I think my ideal would be something like "have a list of model instances in my code, and either Django's ORM magically pretends they're actually in the database, or makemigrations makes data migrations for me", but I don't think that exists?

The two workable approaches that come to mind are to either write data migrations by hand or use regular classes (or dicts) and write whatever getters and filters I actually want by hand.

Data migrations give me all the Django ORM functionality I might want, but any time I change a row I need to write a migration by hand, and figuring out the actual state involves either looking in the Django admin or looking through all the data migrations to figure out their combined impact. (Oh, and if somebody accidentally deletes the objects in the database (most likely on a test install...) or a migration is screwy recovering will be a mess.)

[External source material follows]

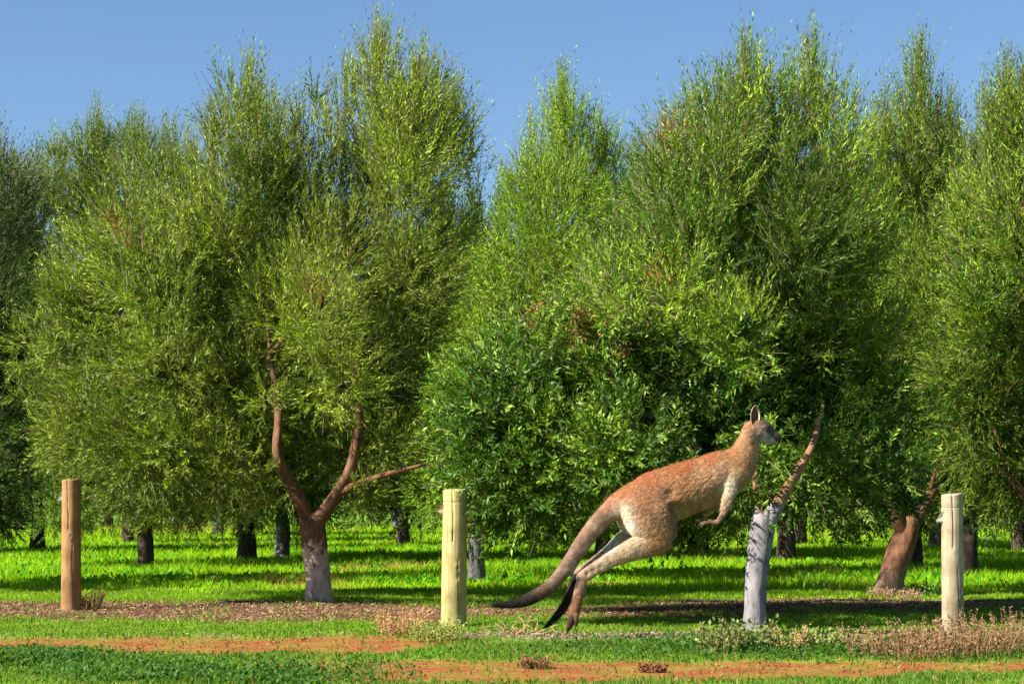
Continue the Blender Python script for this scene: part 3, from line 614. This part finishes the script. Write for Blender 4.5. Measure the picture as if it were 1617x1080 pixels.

Just using non-ORM classes in the source is a clearer, more declarative approach, but I need to add replacements for many things I might normally do in the ORM (.objects.get(...), __plan__is_student, .values(plan__is_student).annotate(...), etc.).

Which of these approaches is better presumably depends on how much ORM functionality I actually want and how often I expect to be changing things.

Are there other good approaches for this? Am I missing some Django feature (or add-on) that makes this easier?

Thanks,
Alex

P.S. I previously asked this on StackOverflow at https://stackoverflow.com/questions/70204467/declarative-mechanism-for-django-model-rows, but I'm realising this list is probably better.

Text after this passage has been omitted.